I guess a possible male-equivalent would be mocking each other to bond.

That tends to be slightly different, IME. Men are usually quite careful to make that sort of bonding non-sensitive. You hassle other guys about stuff that they're good at, or at least confident in. At work I have a real thing going with one guy, we bag eat other mercilessly on our mutual inability to win at strategy board games (that we play at lunchtime). But that's in a context where we both play the games, we both win regularly, and we both mock the other every time he loses. Or, now that I think about it, when we win too. Hmm.

So it's not really on a par with the female "my ... is worse than yours" contest. It's almost the opposite - in a way, it's a response to the limited ability many men have to say "mate, you're great, you're the best" without being drunk. By playing up the few times when someone does lose (or hassling them for only coming second), we're also implicitly pointing out that the guy usually wins or does really well.

Morgan Davie said...

Moz - good account of the mockery thing.
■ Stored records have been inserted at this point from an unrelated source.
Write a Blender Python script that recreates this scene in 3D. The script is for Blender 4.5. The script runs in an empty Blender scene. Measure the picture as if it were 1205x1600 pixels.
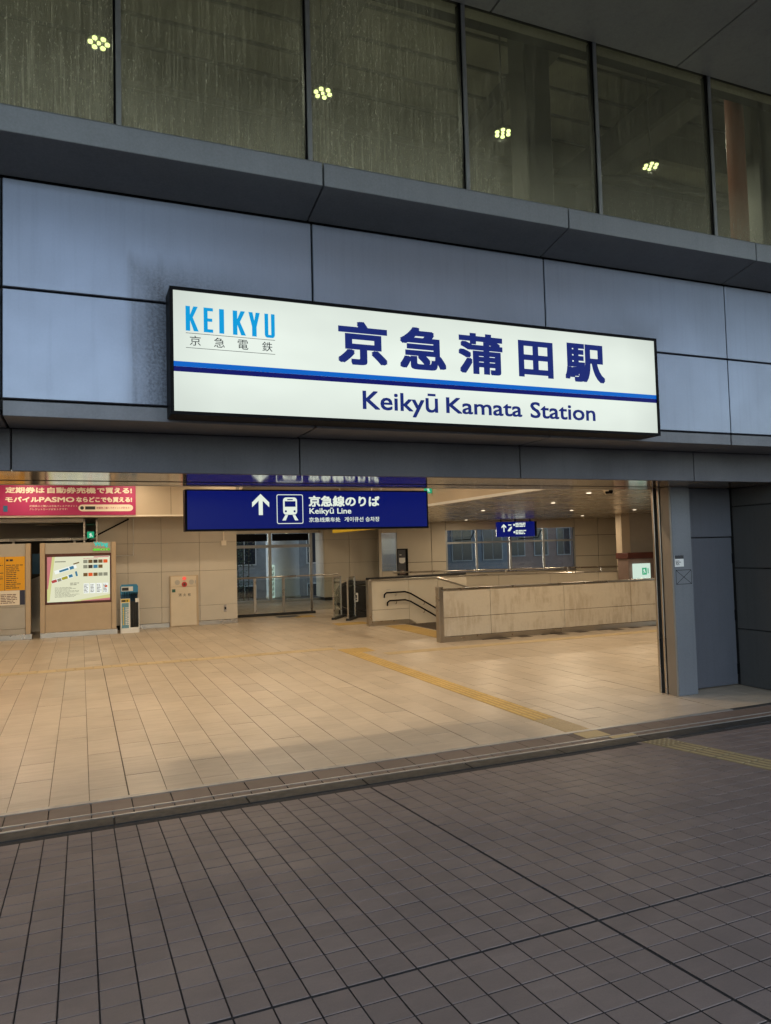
import bpy, bmesh, math, random
from mathutils import Matrix, Vector
random.seed(7)
S = bpy.context.scene
COL = S.collection
R = math.radians

# ------------------------------------------------------------------ camera
cam_d = bpy.data.cameras.new('camera')
cam = bpy.data.objects.new('camera', cam_d)
COL.objects.link(cam)
CAM_H = 1.965
r_ = Vector((0.92373, -0.38213, -0.02630)); u_ = Vector((0.004786, -0.057137, 0.998355)); f_ = Vector((0.383003, 0.922341, 0.050951))
cam.matrix_world = Matrix(((r_.x, u_.x, -f_.x, 0), (r_.y, u_.y, -f_.y, 0), (r_.z, u_.z, -f_.z, CAM_H), (0, 0, 0, 1)))
cam_d.sensor_fit = 'VERTICAL'; cam_d.sensor_height = 24; cam_d.sensor_width = 24
cam_d.lens = 24 * 1148.88 / 1600
cam_d.clip_start = .05; cam_d.clip_end = 2000
S.camera = cam

# ------------------------------------------------------------------ sky, sun, exposure
SUN_ELEV, SUN_ROT = R(7.0), R(0)          # the sun is low behind the station
w = bpy.data.worlds.new('World'); S.world = w; w.use_nodes = True
nt = w.node_tree
sky = nt.nodes.new('ShaderNodeTexSky'); sky.sky_type = 'NISHITA'; sky.sun_disc = False
sky.sun_elevation = SUN_ELEV; sky.sun_rotation = SUN_ROT; sky.ozone_density = 2.5
hsv = nt.nodes.new('ShaderNodeHueSaturation'); hsv.inputs['Saturation'].default_value = .5   # thin overcast
nt.links.new(sky.outputs[0], hsv.inputs['Color']); nt.links.new(hsv.outputs[0], nt.nodes['Background'].inputs[0])
nt.nodes['Background'].inputs[1].default_value = 0.15
sd = bpy.data.lights.new('sun', 'SUN'); sd.energy = .3; sd.angle = R(12); sd.color = (1, .85, .7)
sun = bpy.data.objects.new('sun', sd); COL.objects.link(sun)
sun.rotation_euler = (-(math.pi/2 - SUN_ELEV), 0, 0)
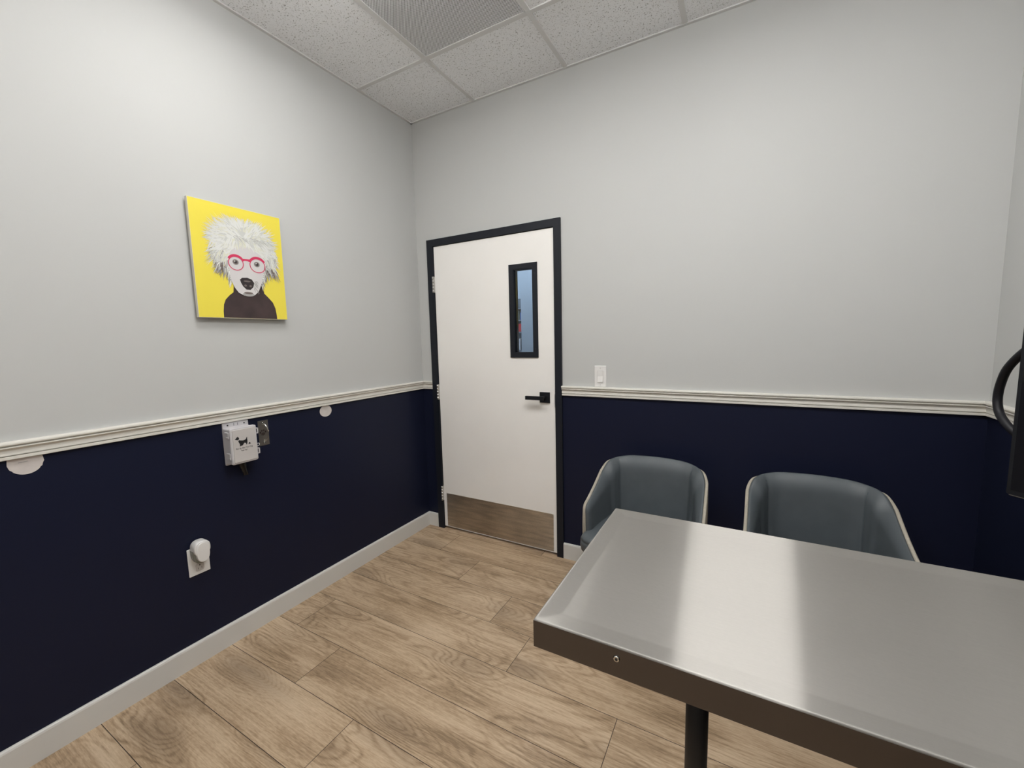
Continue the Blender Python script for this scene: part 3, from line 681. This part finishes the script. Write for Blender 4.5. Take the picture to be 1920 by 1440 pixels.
# ------------------------------------------------------------------ exam table fixed to the right wall
TX0, TX1, TY0, TY1, TZ = 1.751, RX-0.001, -1.7467, -1.2479, 0.918
tb = empty('exam_table', ((TX0+TX1)/2, (TY0+TY1)/2, 0), 'stainless steel exam table with raised rim on a dark leg, in front of chairs', 'table')
offs = [0, 0.0008, 0.0018, 0.003, 0.006, 0.010, 0.014, 0.018, 0.021, 0.024, 0.027, 0.030, 0.0325, 0.0345, 0.036, 0.038, 0.042, 0.05, 0.06]
def samples(a, b, n):
    o = [a+d for d in offs]; mid = [a+0.06+(b-a-0.12)*k/n for k in range(1, n)]
    return o+mid+[b-d for d in offs[::-1]]
def sst(t): t = max(0, min(1, t)); return t*t*(3-2*t)
def th_(x, y):
    dx = min(x-TX0, TX1-x); dy = min(y-TY0, TY1-y)
    k = 0.004; h = max(k-abs(dx-dy), 0)/k; d = min(dx, dy)-h*h*k*0.25
    z = -0.0030*(max(0, min(1, (d-0.002)/0.034)))
    if d < 0.003: z -= 0.003-math.sqrt(max(0, 0.003**2-(0.003-max(d, 0))**2))
    # the sheet is very slightly dished and not perfectly flat
    fld = sst((d-0.036)/0.05); z -= fld*0.0004*math.sin((x-TX0)/(TX1-TX0)*math.pi)
    return TZ+z
xs = samples(TX0, TX1, 44); ys = samples(TY0, TY1, 20)
bm = bmesh.new(); Gd = [[bm.verts.new((x, y, th_(x, y))) for y in ys] for x in xs]
for i in range(len(xs)-1):
    for j in range(len(ys)-1): bm.faces.new((Gd[i][j], Gd[i+1][j], Gd[i+1][j+1], Gd[i][j+1])).smooth = True
rim = [Gd[i][0] for i in range(len(xs))]+[Gd[-1][j] for j in range(1, len(ys))]+[Gd[i][-1] for i in range(len(xs)-2, -1, -1)]+[Gd[0][j] for j in range(len(ys)-2, 0, -1)]
low = [bm.verts.new((v.co.x, v.co.y, TZ-0.049)) for v in rim]; n = len(rim)
for i in range(n): bm.faces.new((rim[i], rim[(i+1)%n], low[(i+1)%n], low[i])).material_index = 1
cx_, cy_ = (TX0+TX1)/2, (TY0+TY1)/2
inn = [bm.verts.new((cx_+(v.co.x-cx_)*(1-0.04/(TX1-TX0)), cy_+(v.co.y-cy_)*(1-0.04/(TY1-TY0)), TZ-0.049)) for v in low]
for i in range(n): bm.faces.new((low[i], low[(i+1)%n], inn[(i+1)%n], inn[i])).material_index = 1
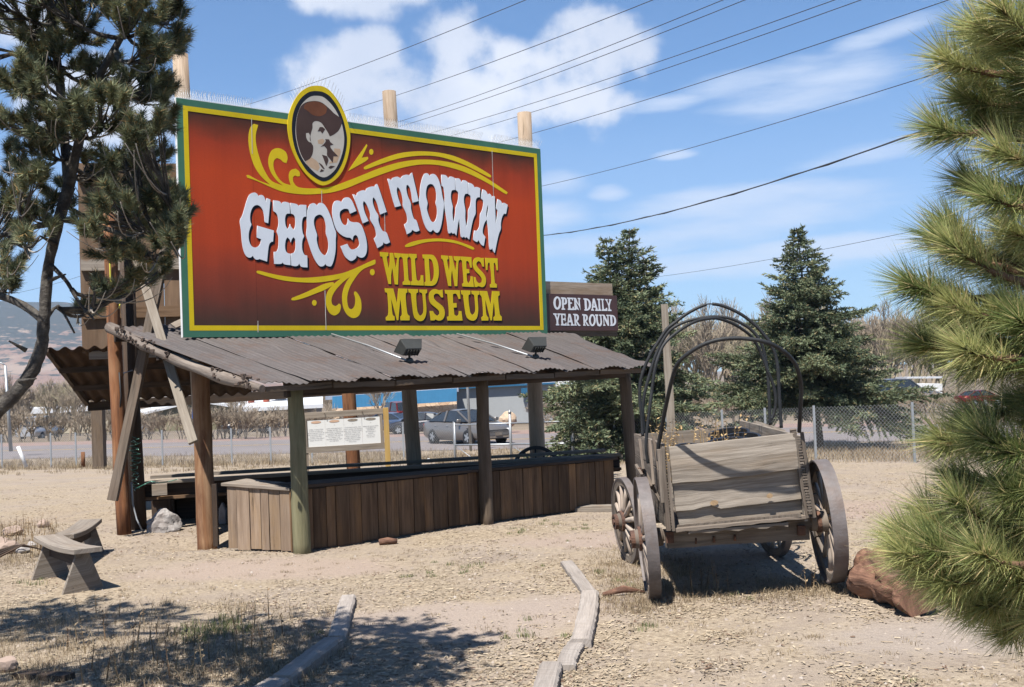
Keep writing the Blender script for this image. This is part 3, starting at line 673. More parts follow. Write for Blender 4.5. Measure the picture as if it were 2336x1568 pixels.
def spline(pts, k):
    'rounds a traced outline: Catmull-Rom on gentle corners, sharp corners kept'
    out = []; n = len(pts); V2 = [Vector(p) for p in pts]
    def sharp(i):
        a, b_, c = V2[i - 1], V2[i], V2[(i + 1) % n]
        if (b_ - a).length < 1e-6 or (c - b_).length < 1e-6: return True
        return (b_ - a).angle(c - b_) > R_(52)
    sh = [sharp(i) for i in range(n)]
    for i in range(n):
        p0, p1, p2, p3 = V2[i - 1], V2[i], V2[(i + 1) % n], V2[(i + 2) % n]
        m1 = (p2 - p1) if sh[i] else (p2 - p0) / 2; m2 = (p2 - p1) if sh[(i + 1) % n] else (p3 - p1) / 2
        if sh[i] and sh[(i + 1) % n]: out.append(p1); continue
        for j in range(k):
            t = j / k; h = (2 * t**3 - 3 * t**2 + 1, t**3 - 2 * t**2 + t, -2 * t**3 + 3 * t**2, t**3 - t**2)
            out.append(p1 * h[0] + m1 * h[1] + p2 * h[2] + m2 * h[3])
    return out
def shapes(name, loops, mat, out, thick, parent, rnd_=True, frame=None, k=3):
    'flat shapes (outer outlines and holes) cut from sheet, thick metres deep, standing out from the panel face'
    cu = bpy.data.curves.new(name, 'CURVE'); cu.dimensions = '2D'; cu.fill_mode = 'BOTH'; cu.extrude = thick / 2
    for lp in loops:
        pts = spline(lp, k) if rnd_ else lp
        sp = cu.splines.new('POLY'); sp.points.add(len(pts) - 1); sp.use_cyclic_u = True
        for q, p in zip(sp.points, pts): q.co = (p[0], p[1], 0, 1)
    t = bpy.data.objects.new('tmp', cu); S.collection.objects.link(t)
    dg = C.evaluated_depsgraph_get(); me = bpy.data.meshes.new_from_object(t.evaluated_get(dg)); me.name = name
    bpy.data.objects.remove(t); bpy.data.curves.remove(cu)
    o0, ex, ey, ez = frame or (sbl, U, UP, NF)
    Mx = Matrix.Identity(4)
    for i in range(3): Mx[i][0], Mx[i][1], Mx[i][2], Mx[i][3] = ex[i], ey[i], ez[i], (o0 + ez * (out + thick / 2))[i]
    me.transform(Mx); me.materials.clear(); me.materials.append(mat)
    if not me.uv_layers: me.uv_layers.new(name='UVMap')
    o = bpy.data.objects.new(name, me); link(o, parent); return o
def tr(fn, pts): return [sl(*fn(x, y)) for x, y in pts]
def ell(cx, cy, rx, ry, n=20, a0=0.0): return [(cx + rx * math.cos(2 * math.pi * k / n) , cy + ry * math.sin(2 * math.pi * k / n) + a0 * math.cos(2 * math.pi * k / n)) for k in range(n)]
A_, B_, C_, D_, E_, Q_ = zm(670, 520, 5.309), zm(1080, 470, 5.808), zm(1050, 690, 5.84), zm(680, 320, 2.92), zm(690, 680, 5.562), zm(800, 220, 4.9)
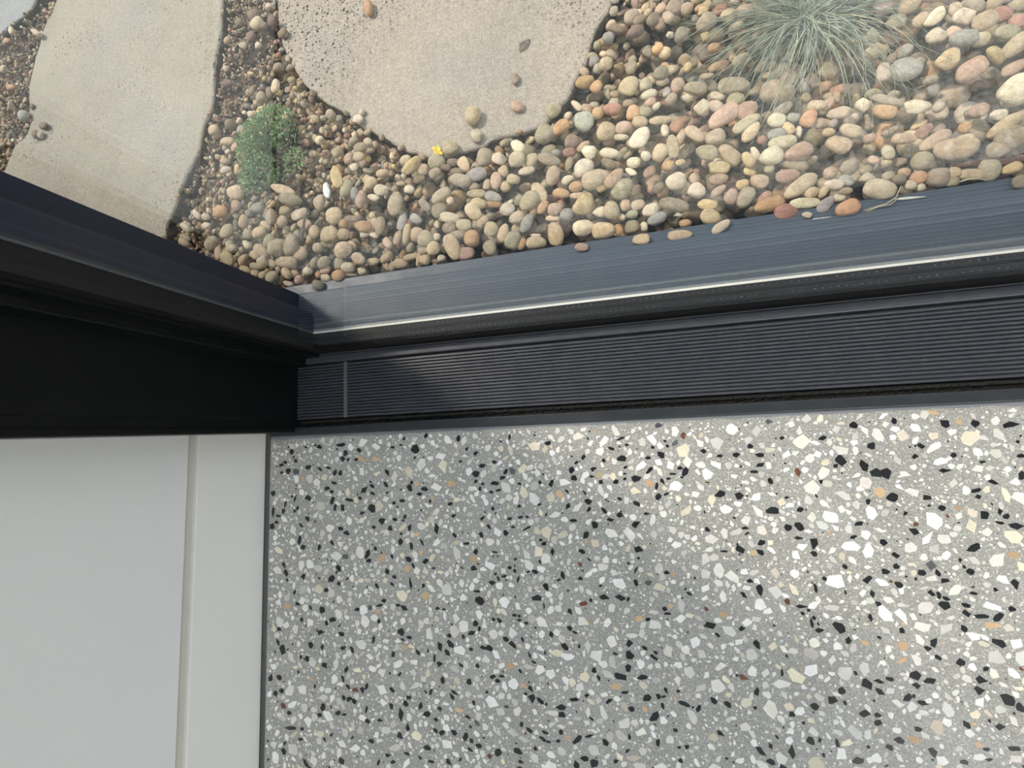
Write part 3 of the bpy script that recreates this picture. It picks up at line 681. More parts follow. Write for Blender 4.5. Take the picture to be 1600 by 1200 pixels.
drop(3200, 0.020, 0.032, -0.008, WT, 5, 0.002, 0.6, margin=None, region=(0.93, 1.75, 0.206, 1.0))

# crumbs of soil, bark and grit lying on the bare soil
def soil_crumbs(n):
    got = 0
    ok_i, ok_j = np.nonzero(SOIL & ~SLABM)
    for _ in range(n):
        k = rng.integers(0, len(ok_i)); x = gxs[ok_i[k]] + rng.uniform(-GS, GS); y = gys[ok_j[k]] + rng.uniform(-GS, GS)
        if not in_frame(x, y, 40): continue
        a = 0.5 * rng.choice([rng.uniform(0.003, 0.006), rng.uniform(0.005, 0.010)], p=[.75, .25]); b = a * rng.uniform(0.4, 0.9); c = b * rng.uniform(0.5, 0.9)
        Rm = rot_matrix(rng.uniform(0, 6.28), rng.normal(0, 0.4), rng.uniform(0, 6.28)); fp = footprint(x, y, a, b, c, Rm)
        if fp is None: continue
        z = rest(fp) - 0.3 * c
        if z > -0.014: continue
        commit(x, y, z, a, b, c, Rm, fp, rng.choice(list('kkkkggtwpr')), int(rng.integers(18, 28)), False, 0.16)
soil_crumbs(3600)

# which stones show, and how large
def visible_pixels():
    ids, cnt = np.unique(IDM[IDM >= 0], return_counts=True); res = []
    for i, n in zip(ids, cnt):
        p = PEBS[i]; u, v, d = project((p.x, p.y, p.z))
        if -5 < u < 1605 and -5 < v < 470 and v < 268 + 0.418 * u + 8:
            res.append((n * (GS * F / d) ** 2, i))
    res.sort(reverse=True); return res
VIS = visible_pixels()
hand_vis = [i for s, i in VIS if PEBS[i].hand]
keep = set([i for s, i in VIS if PEBS[i].hand and (PEBS[i].y < P_ledge[1] or slab_at(PEBS[i].x, PEBS[i].y))])
for s, i in VIS:
    if len(keep) >= 300: break
    keep.add(i)
ANCH = [((560, 150), 'between round slab and green plant'), ((690, 262), 'below the tip of the round slab'), ((860, 220), 'by the lower right rim of the slab'), ((930, 110), 'at the right rim of the round slab'),
        ((410, 250), 'around the small green plant'), ((300, 330), 'near the lower corner of the long slab'), ((385, 60), 'in the soil strip between two slabs'), ((20, 160), 'in the strip left of the long slab'),
        ((1260, 110), 'under the grass tuft'), ((1480, 80), 'right of the grass tuft'), ((1100, 60), 'left of the grass tuft'), ((1100, 160), 'below left of the grass tuft'),
        ((420, 420), 'in the corner by the dark jamb'), ((560, 400), 'by the sill near the jamb corner'), ((560, 320), 'in the gravel right of the green plant'), ((720, 380), 'along the sill below the round slab'),
        ((720, 310), 'in the gravel under the round slab'), ((880, 350), 'along the middle of the sill'), ((900, 280), 'in the middle of the gravel'), ((1050, 330), 'along the sill right of its middle'), ((1050, 240), 'in the gravel right of the middle'),
        ((1230, 310), 'along the sill below the grass tuft'), ((1200, 220), 'in the gravel below the grass tuft'), ((1380, 260), 'along the right part of the sill'), ((1360, 190), 'below right of the grass tuft'), ((1540, 230), 'at the right edge by the sill'), ((1540, 160), 'at the right edge of the gravel')]
used_labels = {}
def peb_label(p, px):
    u, v, d = project((p.x, p.y, p.z)); r = p.b / p.a
    shape = 'angular' if p.shape >= 18 else ('long' if r < 0.55 else 'round' if r > 0.85 else 'oval')
    size = 'large' if px > 900 else 'small' if px < 330 else 'medium'
    if p.y < P_out[1] + 0.004: where = 'lying on the dark sill ledge'
    elif slab_at(p.x, p.y): where = 'lying on top of a concrete slab'
    else: where = min(ANCH, key=lambda a: (a[0][0] - u) ** 2 + (a[0][1] - v) ** 2 * 2)[1]
    return '%s %s %s pebble %s' % (size, WORD[p.code], shape, where)
px_of = {i: s for s, i in VIS}
groups = {}
for i in keep: groups.setdefault(peb_label(PEBS[i], px_of.get(i, 50)), []).append(i)
final = {}
ORD = {2: ['left hand', 'right hand'], 3: ['leftmost', 'middle', 'rightmost']}
for lab, ids in groups.items():
    ids.sort(key=lambda i: project((PEBS[i].x, PEBS[i].y, PEBS[i].z))[0])
    if len(ids) == 1: final[ids[0]] = lab
    else:
        names = ORD.get(len(ids)) or ['leftmost'] + ['%s from left,' % w for w in ('second', 'third', 'fourth', 'fifth', 'sixth', 'seventh', 'eighth')][:len(ids) - 2] + ['rightmost']
        for i, nme in zip(ids, names): final[i] = nme + ' ' + lab
for i in sorted(keep):
    p = PEBS[i]; o = link('river_pebble', HI[p.shape])
    o.matrix_world = Matrix.Translation((p.x, p.y, p.z)) @ Matrix(p.R.tolist()).to_4x4() @ Matrix.Diagonal((p.a, p.b, p.c, 1))
    o.color = (*p.col, 1); tag(o, final.get(i), 'pebble', 'river pebbles in the gravel bed')

def joined(name, items, mt, label):
    V = []; T = []; C = []; base = 0
    for p in items:
        co, tr = LOV[p.shape]; V.append((co * (p.a, p.b, p.c)) @ p.R.T + (p.x, p.y, p.z)); T.append(tr + base); base += len(co); C.append(np.tile([*p.col, 1.0], (len(co), 1)))
    V = np.concatenate(V); T = np.concatenate(T); C = np.concatenate(C)
    me = bpy.data.meshes.new(name); me.vertices.add(len(V)); me.vertices.foreach_set('co', V.ravel())
    me.loops.add(len(T) * 3); me.loops.foreach_set('vertex_index', T.ravel().astype(np.int32))
    me.polygons.add(len(T)); me.polygons.foreach_set('loop_start', np.arange(0, len(T) * 3, 3, dtype=np.int32)); me.polygons.foreach_set('loop_total', np.full(len(T), 3, np.int32))
    me.update(calc_edges=True); me.polygons.foreach_set('use_smooth', [True] * len(T))
    at_ = me.color_attributes.new('stone_colour', 'FLOAT_COLOR', 'POINT'); at_.data.foreach_set('color', C.ravel().astype(np.float32))
    o = link(name, me, mt); return tag(o, label, None, None, 'stuff')
tag(joined('gravel', [p for i, p in enumerate(PEBS) if i not in keep], M_PEB_A, 'mixed tan and grey river gravel filling the bed'), cat='gravel')
print('pebbles', len(PEBS), 'visible', len(VIS), 'hand', len(hand_vis), 'kept', len(keep))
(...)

Male mockery is almost always conducted in a real safe zone. I think there are some analogous aspects but the safe zone really does make it a different kinda thing.

Span said...

Thanks everyone for your comments, this is an interesting discussion.

Please feel free to continue, I just have time to pick up on one small thing that Moz mentioned, in regard to men's attitudes to women's bodies.

Moz said:
Given how men typically view women's bodies (awe seems like a good word), and by comparison how much work women do to put themselves down, doesn't this make a bit of a mockery of the idea that patriarchy has anything much to do with it?

I'm not sure that all men share your awe Moz. Certainly I've encountered a lot of negative comments about my own body, and those of other women, from men. You only need to look at the comments of Kiwiblog when DPF posts a picture featuring a woman to see that some men can make very harsh, and very public, criticisms of female bodies at the slightest provocation.